Si les méthodes qualitatives contribuent à améliorer la redevabilité, elles constituent seulement une partie de la solution. Il s’agit d’aller au-delà de la posture de l’humanitaire chercheur·se et technicien·ne qui se focalise sur les besoins des populations davantage que sur les stratégies d’adaptation en place, pose des questions et analyse les réponses. Il s’agit de générer des espaces de discussions potentiellement difficiles, permettre l’engagement proactif de la communauté avec une attitude humble de tous les jours qui encourage la confiance.
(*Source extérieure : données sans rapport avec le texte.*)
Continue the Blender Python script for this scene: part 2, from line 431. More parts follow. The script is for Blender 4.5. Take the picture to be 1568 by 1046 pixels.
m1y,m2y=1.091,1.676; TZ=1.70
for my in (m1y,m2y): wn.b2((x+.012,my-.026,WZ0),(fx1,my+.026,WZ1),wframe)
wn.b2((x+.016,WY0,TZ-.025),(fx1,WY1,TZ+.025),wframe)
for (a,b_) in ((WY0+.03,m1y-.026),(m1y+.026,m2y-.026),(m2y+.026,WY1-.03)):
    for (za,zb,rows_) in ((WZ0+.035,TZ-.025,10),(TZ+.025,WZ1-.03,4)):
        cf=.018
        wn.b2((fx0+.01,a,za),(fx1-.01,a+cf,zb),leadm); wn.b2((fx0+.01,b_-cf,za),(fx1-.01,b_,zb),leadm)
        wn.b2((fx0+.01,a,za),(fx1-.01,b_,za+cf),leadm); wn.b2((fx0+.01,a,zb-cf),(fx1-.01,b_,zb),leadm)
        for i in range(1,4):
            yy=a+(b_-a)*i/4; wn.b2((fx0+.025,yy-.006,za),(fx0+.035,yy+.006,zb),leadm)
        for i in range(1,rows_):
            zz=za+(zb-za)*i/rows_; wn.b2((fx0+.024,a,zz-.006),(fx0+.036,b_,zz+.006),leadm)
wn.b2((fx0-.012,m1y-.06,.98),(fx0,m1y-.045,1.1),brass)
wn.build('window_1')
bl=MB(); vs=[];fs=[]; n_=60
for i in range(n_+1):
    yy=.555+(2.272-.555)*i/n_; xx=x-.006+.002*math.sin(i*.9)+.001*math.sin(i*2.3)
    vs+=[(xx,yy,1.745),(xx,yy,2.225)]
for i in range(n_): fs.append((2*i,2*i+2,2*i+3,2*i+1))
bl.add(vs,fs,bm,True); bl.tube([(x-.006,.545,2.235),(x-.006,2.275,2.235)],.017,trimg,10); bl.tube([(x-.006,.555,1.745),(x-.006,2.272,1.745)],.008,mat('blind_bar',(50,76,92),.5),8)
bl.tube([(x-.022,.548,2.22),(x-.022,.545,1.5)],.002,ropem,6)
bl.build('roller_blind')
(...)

Tout le monde semble s’accorder sur le fait qu’il faille faire des changements significatifs, ce qui est répété dans tous les grands fora de l’humanitaire (ex Humanitarian Network and Partnership Week), mais ceux-ci tardent à se matérialiser globalement. À notre niveau, professionnels du MEAL, nous pouvons apporter notre pierre à l’édifice ; en modifiant nos pratiques méthodologiques, en visant la qualité tout en nous délestant d’attitudes techniciennes et en refusant de nous engager dans des pratiques qui ne seraient pas éthiques ou méthodologiquement fondées.

1Citation originale, voir ALNAP, Strenghtening the quality of evidence in humanitarian evaluation : "While there is sometimes a tendency to see quantitative approaches to evidence generation as ‘hard’ and qualitative approaches as somehow ‘soft’, the use of qualitative approaches should not be an excuse for lack of rigour. Unfortunately, many humanitarian evaluations do not use academically recognized qualitative methods, and fail to meet basic quality standards related to accuracy, representativeness, and relevance."


Un remerciement tout spécial à Catherine Dixon, Elise Shea et Maeve de France pour leurs conseils avisés.